## Begin

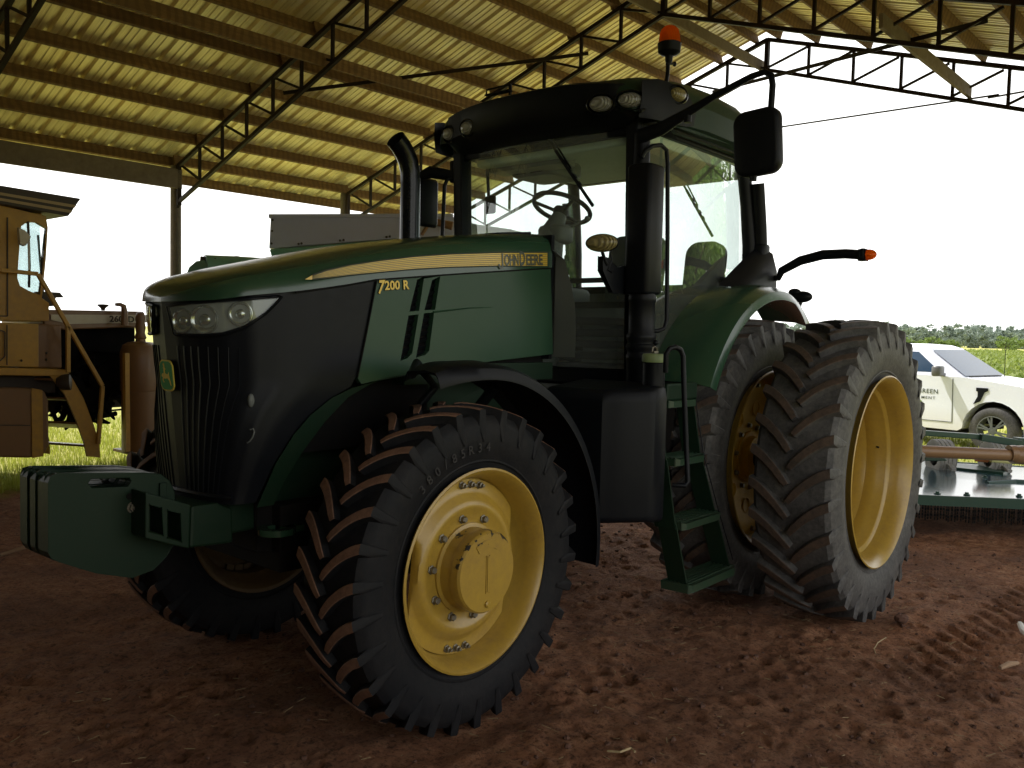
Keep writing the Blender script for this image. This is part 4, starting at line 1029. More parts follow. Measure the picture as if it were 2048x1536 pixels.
# steering wheel and column
cw = Vector((-1.985,-.07,2.655)); ax = Vector((-.40,.02,.92)).normalized(); u = ax.orthogonal().normalized(); w_ = ax.cross(u)
mb = MB(); ring = [cw+(u*cos(2*pi*k/40)+w_*sin(2*pi*k/40))*.205 for k in range(41)]; mb.tube(ring, .0165, 10, cap=False); SW = obj('steering_wheel', mb, BLACK, T, smooth=60)
mb = MB()
for a in (.3, 2.4, 4.5): mb.tube([cw-ax*.035, cw+(u*cos(a)+w_*sin(a))*.20], .012, 8)
mb.lathe([(.0,.0),(.05,-.005),(.06,-.03),(.04,-.07),(.035,-.09)], cw, ax, 20); obj('spoke', mb, BLACK, SW, smooth=50)
mb = MB(); mb.tube([cw-ax*.06, cw-ax*.20+Vector((.02,0,0)), Vector((-1.83,-.06,2.28)), Vector((-1.79,-.05,1.9)), Vector((-1.78,-.05,1.45))], [.05,.085,.10,.11,.12], 14); mb.rbox((-1.90,-.055,2.46),(.18,.22,.13),.05); mb.tube([(-1.93,.02,2.50),(-2.0,.14,2.57)], .008, 6); mb.ell((-2.0,.14,2.57),(.02,.02,.02),8,6); mb.tube([(-1.90,-.10,2.46),(-1.85,-.22,2.42)], .035, 10)
obj('steering_column', mb, GREYP, T, smooth=50)
# seats
def seat(name, c, w, h0, h1, mat):
    mb = MB(); x, y = c
    mb.rbox((x+.24,y,h0),(.50,w,.14),.09); mb.rbox((x-.05,y,(h0+h1)/2+.03),(h1-h0,w*.92,.13),.10,M=Matrix.Rotation(radians(82),3,'Y'),k=5); mb.box(x,x+.4,y-w*.3,y+w*.3,1.45,h0-.05); return obj(name, mb, mat, T, smooth=50)
seat('driver_seat', (-2.80,0), .52, 1.92, 2.52, SEATM); seat('passenger_seat', (-2.98,.50), .34, 2.0, 2.46, SEATM)
mb = MB(); mb.rbox((-2.45,-.42,2.05),(.55,.22,.16),.06); mb.rbox((-2.15,-.50,2.33),(.05,.24,.20),.02); mb.tube([(-2.2,-.5,2.1),(-2.17,-.5,2.3)],.015,8)
for k in range(6): mb.tube([(-2.3-.05*k,-.42+.03*(k%2),2.12),(-2.3-.05*k,-.42+.03*(k%2),2.19)], .009, 6)
obj('armrest_console', mb, GREYP, T, smooth=40)
# footwell: side cowl at the left of the hood, pedals, bellows
mb = MB(); cw_ = [(-1.211,0.460,2.270),(-1.283,0.500,2.215),(-1.270,0.560,2.064),(-1.261,0.600,1.945),(-1.250,0.620,1.797),(-1.247,0.620,1.635)]
mb.loft([[ (p[0],p[1],p[2]) for p in cw_], [(p[0]-.02,p[1]-.40,p[2]) for p in cw_]]); mb.loft([[(p[0],p[1],p[2]) for p in cw_], [(-1.25,.455,p[2]) for p in cw_]])
obj('side_cowl', mb, GREYP, T, smooth=50)
mb = MB()
for k in range(5): mb.rbox((-1.86,.30,1.56+.075*k),(.25,.46,.05),.08)
mb.box(-1.90,-1.84,.10,.60,1.95,1.99); mb.box(-1.90,-1.84,.12,.60,2.12,2.15); obj('pedal_bellows', mb, DARK, T, smooth=40)

# ---- wipers
def wiper(name, a, b_, off):
    a = Vector(a); b_ = Vector(b_); mb = MB(); mb.tube([a, a*.55+b_*.45], .008, 6); mb.tube([a*.80+b_*.20+Vector(off), a*.4+b_*.6+Vector(off)*.6], .006, 6); mb.bar(a*.62+b_*.38, b_, .012, .018); 
    for k in (.5,.58,.66,.74): mb.bar(a*(1-k)+b_*k+Vector(off)*.3, a*(1-k-.04)+b_*(k+.04)+Vector(off)*.3, .02, .012)
    obj(name, mb, BLACK, T, smooth=None)
wiper('wiper', (-1.600,-0.027,3.191), (-1.560,0.498,2.571), (0,.03,.01)); wiper('rear_wiper', (-3.140,0.115,3.143), (-3.160,0.488,2.545), (0,.03,.01))

# ---- front mudguard (black) and rear fender (green)
def arc_strip(cx, cz, rfun, yfun, a0, a1, n, mat, name, lip=.03, parent=T, s=1, th=.012):
    mb = MB(); secs = []
    for k in range(n+1):
        a = radians(a0+(a1-a0)*k/n); r = rfun(k/n); ys = yfun(k/n); row = []
        m_ = len(ys)
        for q, (y, dr) in enumerate(ys): row.append((cx+(r+dr)*cos(a), s*y, cz+(r+dr)*sin(a)))
        for q, (y, dr) in enumerate(ys[::-1]): row.append((cx+(r+dr-th)*cos(a), s*y, cz+(r+dr-th)*sin(a)))
        secs.append(row)
    mb.loft(secs, closed=True, cap=True); return obj(name, mb, mat, parent, smooth=40)
for s in (1,-1):
    FM = arc_strip(0, ZF, lambda f: .93+.06*f, lambda f: [(.62+.14*max(0,1-f/.22),-.04),(.66+.13*max(0,1-f/.22),0),(.88+.02*max(0,1-f/.22),.012),(.99-.02*max(0,1-f/.15),.0),(1.03-.05*max(0,1-f/.15),-.02),(1.045-.06*max(0,1-f/.15),-.06)], 75, 190, 40, BLACK, 'front_mudguard', s=s)
    mb = MB(); mb.tube([(.05,s*.55,1.30),(-.10,s*.62,1.50),(.10,s*.70,1.62),(.22,s*.80,1.575)], .022, 8); mb.tube([(-.35,s*.40,1.1),(-.4,s*.75,1.50)], .03, 8); obj('mudguard_bracket', mb, BLACK, T, smooth=50)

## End

- _Task_
Every line of text is to be repeated exactly; pictures are left out.

- _Output below_
Keep writing the Blender script for this image. This is part 4, starting at line 1029. More parts follow. Measure the picture as if it were 2048x1536 pixels.
# steering wheel and column
cw = Vector((-1.985,-.07,2.655)); ax = Vector((-.40,.02,.92)).normalized(); u = ax.orthogonal().normalized(); w_ = ax.cross(u)
mb = MB(); ring = [cw+(u*cos(2*pi*k/40)+w_*sin(2*pi*k/40))*.205 for k in range(41)]; mb.tube(ring, .0165, 10, cap=False); SW = obj('steering_wheel', mb, BLACK, T, smooth=60)
mb = MB()
for a in (.3, 2.4, 4.5): mb.tube([cw-ax*.035, cw+(u*cos(a)+w_*sin(a))*.20], .012, 8)
mb.lathe([(.0,.0),(.05,-.005),(.06,-.03),(.04,-.07),(.035,-.09)], cw, ax, 20); obj('spoke', mb, BLACK, SW, smooth=50)
mb = MB(); mb.tube([cw-ax*.06, cw-ax*.20+Vector((.02,0,0)), Vector((-1.83,-.06,2.28)), Vector((-1.79,-.05,1.9)), Vector((-1.78,-.05,1.45))], [.05,.085,.10,.11,.12], 14); mb.rbox((-1.90,-.055,2.46),(.18,.22,.13),.05); mb.tube([(-1.93,.02,2.50),(-2.0,.14,2.57)], .008, 6); mb.ell((-2.0,.14,2.57),(.02,.02,.02),8,6); mb.tube([(-1.90,-.10,2.46),(-1.85,-.22,2.42)], .035, 10)
obj('steering_column', mb, GREYP, T, smooth=50)
# seats
def seat(name, c, w, h0, h1, mat):
    mb = MB(); x, y = c
    mb.rbox((x+.24,y,h0),(.50,w,.14),.09); mb.rbox((x-.05,y,(h0+h1)/2+.03),(h1-h0,w*.92,.13),.10,M=Matrix.Rotation(radians(82),3,'Y'),k=5); mb.box(x,x+.4,y-w*.3,y+w*.3,1.45,h0-.05); return obj(name, mb, mat, T, smooth=50)
seat('driver_seat', (-2.80,0), .52, 1.92, 2.52, SEATM); seat('passenger_seat', (-2.98,.50), .34, 2.0, 2.46, SEATM)
mb = MB(); mb.rbox((-2.45,-.42,2.05),(.55,.22,.16),.06); mb.rbox((-2.15,-.50,2.33),(.05,.24,.20),.02); mb.tube([(-2.2,-.5,2.1),(-2.17,-.5,2.3)],.015,8)
for k in range(6): mb.tube([(-2.3-.05*k,-.42+.03*(k%2),2.12),(-2.3-.05*k,-.42+.03*(k%2),2.19)], .009, 6)
obj('armrest_console', mb, GREYP, T, smooth=40)
# footwell: side cowl at the left of the hood, pedals, bellows
mb = MB(); cw_ = [(-1.211,0.460,2.270),(-1.283,0.500,2.215),(-1.270,0.560,2.064),(-1.261,0.600,1.945),(-1.250,0.620,1.797),(-1.247,0.620,1.635)]
mb.loft([[ (p[0],p[1],p[2]) for p in cw_], [(p[0]-.02,p[1]-.40,p[2]) for p in cw_]]); mb.loft([[(p[0],p[1],p[2]) for p in cw_], [(-1.25,.455,p[2]) for p in cw_]])
obj('side_cowl', mb, GREYP, T, smooth=50)
mb = MB()
for k in range(5): mb.rbox((-1.86,.30,1.56+.075*k),(.25,.46,.05),.08)
mb.box(-1.90,-1.84,.10,.60,1.95,1.99); mb.box(-1.90,-1.84,.12,.60,2.12,2.15); obj('pedal_bellows', mb, DARK, T, smooth=40)

# ---- wipers
def wiper(name, a, b_, off):
    a = Vector(a); b_ = Vector(b_); mb = MB(); mb.tube([a, a*.55+b_*.45], .008, 6); mb.tube([a*.80+b_*.20+Vector(off), a*.4+b_*.6+Vector(off)*.6], .006, 6); mb.bar(a*.62+b_*.38, b_, .012, .018); 
    for k in (.5,.58,.66,.74): mb.bar(a*(1-k)+b_*k+Vector(off)*.3, a*(1-k-.04)+b_*(k+.04)+Vector(off)*.3, .02, .012)
    obj(name, mb, BLACK, T, smooth=None)
wiper('wiper', (-1.600,-0.027,3.191), (-1.560,0.498,2.571), (0,.03,.01)); wiper('rear_wiper', (-3.140,0.115,3.143), (-3.160,0.488,2.545), (0,.03,.01))

# ---- front mudguard (black) and rear fender (green)
def arc_strip(cx, cz, rfun, yfun, a0, a1, n, mat, name, lip=.03, parent=T, s=1, th=.012):
    mb = MB(); secs = []
    for k in range(n+1):
        a = radians(a0+(a1-a0)*k/n); r = rfun(k/n); ys = yfun(k/n); row = []
        m_ = len(ys)
        for q, (y, dr) in enumerate(ys): row.append((cx+(r+dr)*cos(a), s*y, cz+(r+dr)*sin(a)))
        for q, (y, dr) in enumerate(ys[::-1]): row.append((cx+(r+dr-th)*cos(a), s*y, cz+(r+dr-th)*sin(a)))
        secs.append(row)
    mb.loft(secs, closed=True, cap=True); return obj(name, mb, mat, parent, smooth=40)
for s in (1,-1):
    FM = arc_strip(0, ZF, lambda f: .93+.06*f, lambda f: [(.62+.14*max(0,1-f/.22),-.04),(.66+.13*max(0,1-f/.22),0),(.88+.02*max(0,1-f/.22),.012),(.99-.02*max(0,1-f/.15),.0),(1.03-.05*max(0,1-f/.15),-.02),(1.045-.06*max(0,1-f/.15),-.06)], 75, 190, 40, BLACK, 'front_mudguard', s=s)
    mb = MB(); mb.tube([(.05,s*.55,1.30),(-.10,s*.62,1.50),(.10,s*.70,1.62),(.22,s*.80,1.575)], .022, 8); mb.tube([(-.35,s*.40,1.1),(-.4,s*.75,1.50)], .03, 8); obj('mudguard_bracket', mb, BLACK, T, smooth=50)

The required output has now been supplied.